2004-02-10 - 9:44 p.m.

I got the news today from Professor Crisco himself:

I made it into the University of Wisconsin at Madison. I also picked up a minority fellowship, separate from any federal aid I get.

A few days ago, I also learned that I had officially made it into Mt. St. University. I was only competing with 11 other 'Learning and Behavior' applicants. I'd been told that L&B was less competitive, but now I almost wonder if I would have made it if I'd applied at 'Behavioral Neuroscience'. I can switch later for prestige and money purposes; just need approval from a panel of psych. faculty. Anyway, they have no idea on funding, but I'm turning in some fellowship forms either tomorrow or Friday (depending on how well I feel).

I'm genuinely happy that I made Madison. I didn't think Dr. Crisco would have made the decision until he interviewed me, but I have the feeling he'd made up his mind a long time ago.

That said, without being self-deprecating/getting down on myself, I'm surprised he took such an interest in me:

Dr. Crisco runs, with next to no argument, the largest and most famous monkey research institute in America, and one of the best university primate labs in the world. There are 500 monkies in that 3 story building at any given time--and the per day cost of each monkey is 10 bucks/USD. He has grant money, period. Graduate students of his have gone on to work at the Salk Institute, a private bio-research facility which is the wet dream of many, many scientists to get into, far more prestigious than even working in top government labs. Dr. Crisco can literally pick the absolute best in the field as far as graduate students go, because he is one of the best.

Now, I am a damn good overall candidate; in some ways I am an excellent candidate; that said, though, I am not an exceptional, outstanding world-class candidate. This is not the voice of arrogance or low self-esteem. I know my competition. My competition can get a near perfect score on the Graduate Record Exam; my competition gets a near perfect GPA, and in some cases better than a perfect GPA. The slot that I got in Dr. Crisco's lab is the kind reserved for those utterly stunning foreign students, the ones who speak bad English and put on Cornell and Yale as safety schools for their undergraduate college/university.

You can begin to see why I feel so odd about Dr. Crisco's interest, then. I'm ecstatic (as much as I can be being sick). Yet I gotta wonder: why did he pick me?

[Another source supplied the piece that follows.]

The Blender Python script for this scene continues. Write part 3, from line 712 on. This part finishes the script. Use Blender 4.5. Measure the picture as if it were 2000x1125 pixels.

Maybe I'll find out some day.

In any case, for the first time since I decided to do higher education, I have a choice about where I can go to school. So far as college goes, I first went to the University of Puget Sound because they were the only ones who didn't keep losing my paperwork. Same deal with Oberlin: Oberlin was my stretch/ideal school, and somehow they were the only ones that got all my information in and didn't lose it.

----

If someone had told me back in High School that I'd be going to graduate school, I'd be surprised. If they told me I'd be doing it in a science, I'd have laughed--and laughed hard. I hated most of the sciences in High School.

Well, guess something changed.

It's a good career track for now. We'll see how it develops.